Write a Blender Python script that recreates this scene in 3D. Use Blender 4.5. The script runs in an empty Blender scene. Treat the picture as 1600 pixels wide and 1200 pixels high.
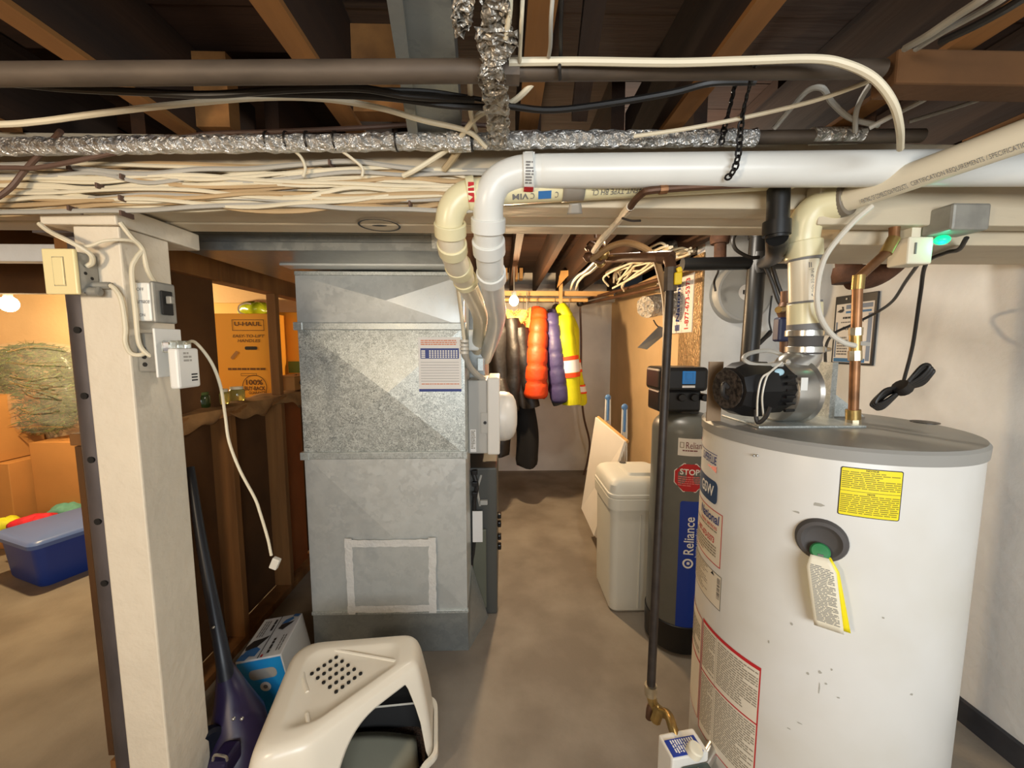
import bpy, bmesh, math, random
from mathutils import Vector, Matrix
random.seed(7)
V = Vector
PI = math.pi
SC = bpy.context.scene
COL = SC.collection

# ------------------------------------------------------------------ camera
F_PX, CX, CY = 610.0, 800.0, 600.0
EYE = V((0, 0, 1.5))
PITCH = math.atan(59 / F_PX)
YAW = math.atan(15 * math.cos(PITCH) / F_PX)
FWD = V((math.sin(YAW) * math.cos(PITCH), math.cos(YAW) * math.cos(PITCH), -math.sin(PITCH)))
RGT = V((math.cos(YAW), -math.sin(YAW), 0))
UPV = RGT.cross(FWD)
cd = bpy.data.cameras.new('camera')
cd.sensor_fit = 'HORIZONTAL'
cd.sensor_width = 36
cd.lens = 36 * F_PX / 1600
cd.clip_start = 0.02
cam = bpy.data.objects.new('camera', cd)
COL.objects.link(cam)
cam.matrix_world = Matrix((
    (RGT.x, UPV.x, -FWD.x, EYE.x), (RGT.y, UPV.y, -FWD.y, EYE.y),
    (RGT.z, UPV.z, -FWD.z, EYE.z), (0, 0, 0, 1)))
SC.camera = cam

# ------------------------------------------------------------------ world, lights, exposure
w = bpy.data.worlds.new('basement_air')
SC.world = w
w.use_nodes = True
w.node_tree.nodes['Background'].inputs[0].default_value = (0.8, 0.85, 0.9, 1)
w.node_tree.nodes['Background'].inputs[1].default_value = 0.02
SC.view_settings.view_transform = 'Standard'
SC.view_settings.look = 'None'
SC.view_settings.gamma = 1
SC.view_settings.use_curve_mapping = False
SC.view_settings.exposure = 0.0


def lamp(name, loc, power, color, radius=0.06, parent=None):
    l = bpy.data.lights.new(name, 'POINT')
    l.energy = power
    l.color = color
    l.shadow_soft_size = radius
    o = bpy.data.objects.new(name, l)
    COL.objects.link(o)
    o.location = loc
    if parent:
        o.parent = parent
        o.location = V(loc) - V(parent.location)
    return o


def area(name, loc, target, power, color, sx, sy):
    l = bpy.data.lights.new(name, 'AREA')
    l.shape = 'RECTANGLE'
    l.size, l.size_y = sx, sy
    l.energy = power
    l.color = color
    o = bpy.data.objects.new(name, l)
    COL.objects.link(o)
    o.location = loc
    o.rotation_euler = (V(target) - V(loc)).to_track_quat('-Z', 'Y').to_euler()
    return o


# the room's own lamps behind the camera: a warm ceiling bulb and a daylight window beside the stairs
lamp('warm_ceiling_bulb_light', (-1.03, -0.50, 1.62), 50, (1.0, 0.80, 0.57), 0.09)
area('daylight_window_light', (0.55, -1.6, 1.55), (0.4, 1.5, 1.25), 52, (0.88, 0.95, 1.0), 1.5, 0.7)
lamp('unseen_passage_fill_light', (0.62, 1.72, 2.06), 22, (1.0, 0.90, 0.76), 0.06)  # unseen fill light added behind the beam to brighten passage and alcove


# ------------------------------------------------------------------ pixel rays of the photograph turned into room points
def ray(px, py):
    return (FWD + RGT * ((px - CX) / F_PX) - UPV * ((py - CY) / F_PX))


def P(px, py, y):
    d = ray(px, py)
    return EYE + d * (y / d.y)


def PZ(px, py, z):
    d = ray(px, py)
    return EYE + d * ((z - EYE.z) / d.z)


def PX(px, py, x):
    d = ray(px, py)
    return EYE + d * (x / d.x)


# ------------------------------------------------------------------ mesh helpers
def lin(c):
    c = c / 255.0
    return c / 12.92 if c <= 0.04045 else ((c + 0.055) / 1.055) ** 2.4


def rgb(r, g, b):
    return (lin(r), lin(g), lin(b), 1)


def catmull(pts, k=6):
    pts = [V(p) for p in pts]
    if len(pts) < 3:
        return pts
    out = []
    n = len(pts)
    for i in range(n - 1):
        p0 = pts[i - 1] if i > 0 else pts[0] * 2 - pts[1]
        p1, p2 = pts[i], pts[i + 1]
        p3 = pts[i + 2] if i + 2 < n else pts[-1] * 2 - pts[-2]
        for j in range(k):
            t = j / k
            out.append(0.5 * ((2 * p1) + (p2 - p0) * t + (2 * p0 - 5 * p1 + 4 * p2 - p3) * t * t + (3 * p1 - p0 - 3 * p2 + p3) * t ** 3))
    out.append(pts[-1])
    return out


class MB:
    def __init__(self):
        self.v, self.f, self.m = [], [], []

    def add(self, vs, fs, mi=0):
        b = len(self.v)
        self.v.extend(V(x) for x in vs)
        for f in fs:
            self.f.append(tuple(b + i for i in f))
            self.m.append(mi)
        return self

    def box(self, lo, hi, mi=0, R=None, c=None):
        x0, y0, z0 = lo
        x1, y1, z1 = hi
        vs = [V(p) for p in ((x0, y0, z0), (x1, y0, z0), (x1, y1, z0), (x0, y1, z0), (x0, y0, z1), (x1, y0, z1), (x1, y1, z1), (x0, y1, z1))]
        if R is not None:
            c = V(c) if c is not None else sum(vs, V()) / 8
            vs = [c + R @ (q - c) for q in vs]
        return self.hexa(vs, mi)

    def hexa(self, vs, mi=0):
        return self.add(vs, [(0, 3, 2, 1), (4, 5, 6, 7), (0, 1, 5, 4), (1, 2, 6, 5), (2, 3, 7, 6), (3, 0, 4, 7)], mi)

    def obox(self, o, U, Vv, N, u, v, n, mi=0):
        """box spanned by U,V,N from corner ranges u=(a,b), v=(a,b), n=(a,b)"""
        o, U, Vv, N = V(o), V(U), V(Vv), V(N)
        q = lambda a, b, c: o + U * a + Vv * b + N * c
        vs = [q(u[0], v[0], n[0]), q(u[1], v[0], n[0]), q(u[1], v[1], n[0]), q(u[0], v[1], n[0]),
              q(u[0], v[0], n[1]), q(u[1], v[0], n[1]), q(u[1], v[1], n[1]), q(u[0], v[1], n[1])]
        if U.cross(Vv).dot(N) < 0:
            vs = vs[4:] + vs[:4]
        return self.hexa(vs, mi)

    def ring(self, c, ax, r, n, ref=None):
        ax = V(ax).normalized()
        ref = V(ref) if ref is not None else (V((0, 0, 1)) if abs(ax.z) < 0.9 else V((1, 0, 0)))
        a = ax.cross(ref).normalized()
        b = ax.cross(a)
        return [V(c) + a * (r * math.cos(2 * PI * i / n)) + b * (r * math.sin(2 * PI * i / n)) for i in range(n)]

    def loft(self, loops, mi=0, cap=True):
        n = len(loops[0])
        vs = [p for l in loops for p in l]
        fs = []
        for k in range(len(loops) - 1):
            for i in range(n):
                j = (i + 1) % n
                fs.append((k * n + i, k * n + j, (k + 1) * n + j, (k + 1) * n + i))
        if cap:
            fs.append(tuple(range(n - 1, -1, -1)))
            fs.append(tuple((len(loops) - 1) * n + i for i in range(n)))
        return self.add(vs, fs, mi)

    def cyl(self, p0, p1, r0, r1=None, n=16, mi=0, cap=True):
        p0, p1 = V(p0), V(p1)
        r1 = r0 if r1 is None else r1
        ax = p1 - p0
        return self.loft([self.ring(p0, ax, r0, n), self.ring(p1, ax, r1, n)], mi, cap)

    def pipe(self, p0, p1, r0, r1, n=20, mi=0):
        """hollow tube with wall, outer r0, inner r1"""
        p0, p1 = V(p0), V(p1)
        ax = p1 - p0
        L = [self.ring(p0, ax, r1, n), self.ring(p0, ax, r0, n), self.ring(p1, ax, r0, n), self.ring(p1, ax, r1, n), self.ring(p0, ax, r1, n)]
        return self.loft(L, mi, False)

    def tube(self, pts, r, n=8, mi=0, k=6, cap=True, smooth=True, jit=0):
        pts = catmull(pts, k) if smooth and k > 1 else [V(p) for p in pts]
        rf = r if callable(r) else (lambda t: r)
        loops = []
        N = len(pts)
        t0 = (pts[1] - pts[0]).normalized()
        a = t0.cross(V((0, 0, 1)) if abs(t0.z) < 0.9 else V((1, 0, 0))).normalized()
        for i, p in enumerate(pts):
            t = (pts[min(i + 1, N - 1)] - pts[max(i - 1, 0)]).normalized()
            a = (a - t * a.dot(t)).normalized()
            b = t.cross(a)
            rr = rf(i / (N - 1))
            loops.append([p + (a * math.cos(2 * PI * q / n) + b * math.sin(2 * PI * q / n)) * (rr * (1 + (random.uniform(-jit, jit) if jit else 0))) for q in range(n)])
        return self.loft(loops, mi, cap)

    def lathe(self, prof, o=(0, 0, 0), ax=(0, 0, 1), n=32, mi=0):
        o, ax = V(o), V(ax).normalized()
        loops = [self.ring(o + ax * z, ax, max(r, 1e-5), n) for r, z in prof]
        return self.loft(loops, mi, True)

    def ball(self, c, r, s=(1, 1, 1), nu=16, nv=10, mi=0):
        c = V(c)
        loops = []
        for j in range(nv + 1):
            th = PI * j / nv
            rr = max(math.sin(th), 1e-4) * r
            loops.append([c + V((rr * math.cos(2 * PI * i / nu) * s[0], rr * math.sin(2 * PI * i / nu) * s[1], -math.cos(th) * r * s[2])) for i in range(nu)])
        return self.loft(loops, mi, True)

    def prism(self, pts, d, mi=0):
        """pts: planar polygon points, extruded by vector d"""
        n = len(pts)
        pts = [V(p) for p in pts]
        d = V(d)
        vs = pts + [p + d for p in pts]
        fs = [tuple(range(n - 1, -1, -1)), tuple(n + i for i in range(n))]
        for i in range(n):
            j = (i + 1) % n
            fs.append((i, j, n + j, n + i))
        return self.add(vs, fs, mi)

    def grid(self, fn, nu, nv, mi=0):
        vs = [fn(i / nu, j / nv) for j in range(nv + 1) for i in range(nu + 1)]
        fs = [(j * (nu + 1) + i, j * (nu + 1) + i + 1, (j + 1) * (nu + 1) + i + 1, (j + 1) * (nu + 1) + i) for j in range(nv) for i in range(nu)]
        return self.add(vs, fs, mi)

    def build(self, name, mat, parent=None, smooth=True, bevel=0, seg=2, solid=0, inner=0, sub=0, sharp=35, recalc=False, **props):
        vs = self.v
        if parent is not None:
            base = V(parent['_loc'])
        else:
            xs = [p.x for p in vs]; ys = [p.y for p in vs]; zs = [p.z for p in vs]
            base = V(((min(xs) + max(xs)) / 2, (min(ys) + max(ys)) / 2, min(zs)))
        me = bpy.data.meshes.new(name)
        me.from_pydata([tuple(p - base) for p in vs], [], self.f)
        if recalc:
            bm = bmesh.new(); bm.from_mesh(me); bmesh.ops.recalc_face_normals(bm, faces=bm.faces); bm.to_mesh(me); bm.free()
        mats = mat if isinstance(mat, (list, tuple)) else [mat]
        for m_ in mats:
            me.materials.append(m_)
        if len(mats) > 1 and not inner:
            me.polygons.foreach_set('material_index', self.m)
        if smooth:
            me.polygons.foreach_set('use_smooth', [True] * len(me.polygons))
            me.update()
            try:
                me.set_sharp_from_angle(angle=math.radians(sharp))
            except Exception:
                pass
        me.update()
        o = bpy.data.objects.new(name, me)
        COL.objects.link(o)
        if parent is not None:
            o.parent = parent
            if not parent.get('_root'):
                pass
            o['_loc'] = tuple(base)
        else:
            o.location = base
            o['_loc'] = tuple(base)
        if solid:
            q = o.modifiers.new('solid', 'SOLIDIFY'); q.thickness = solid; q.offset = -1; q.material_offset = inner; q.material_offset_rim = 0
        if sub:
            q = o.modifiers.new('sub', 'SUBSURF'); q.levels = sub; q.render_levels = sub
        if bevel:
            q = o.modifiers.new('bevel', 'BEVEL'); q.width = bevel; q.segments = seg; q.limit_method = 'ANGLE'; q.angle_limit = math.radians(40)
            q.harden_normals = False
        for kk, vv in props.items():
            o[kk] = vv
        return o


def tag(o, label, cat, group=None, kind=None):
    o['label'] = label
    o['category'] = cat
    if group:
        o['group'] = group
    if kind:
        o['kind'] = kind
    return o


def thing(name, label, cat, loc=(0, 0, 0), group=None, kind=None):
    o = bpy.data.objects.new(name, None)
    COL.objects.link(o)
    o.empty_display_size = 0.05
    o.location = V(loc)
    o['_loc'] = tuple(V(loc))
    return tag(o, label, cat, group, kind)


def copy_tree(o, parent=None):
    c = o.copy()
    COL.objects.link(c)
    c.parent = parent
    for ch in list(o.children):
        if ch.type in ('MESH', 'EMPTY'):
            copy_tree(ch, c)
    return c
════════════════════
> _Direction_:
Without any pictures, reproduce the lines from the first one in the material through the line that has "COL = SC.collection", exactly as they appear.

> _Exercise result_:
Write a Blender Python script that recreates this scene in 3D. Use Blender 4.5. The script runs in an empty Blender scene. Treat the picture as 1600 pixels wide and 1200 pixels high.
import bpy, bmesh, math, random
from mathutils import Vector, Matrix
random.seed(7)
V = Vector
PI = math.pi
SC = bpy.context.scene
COL = SC.collection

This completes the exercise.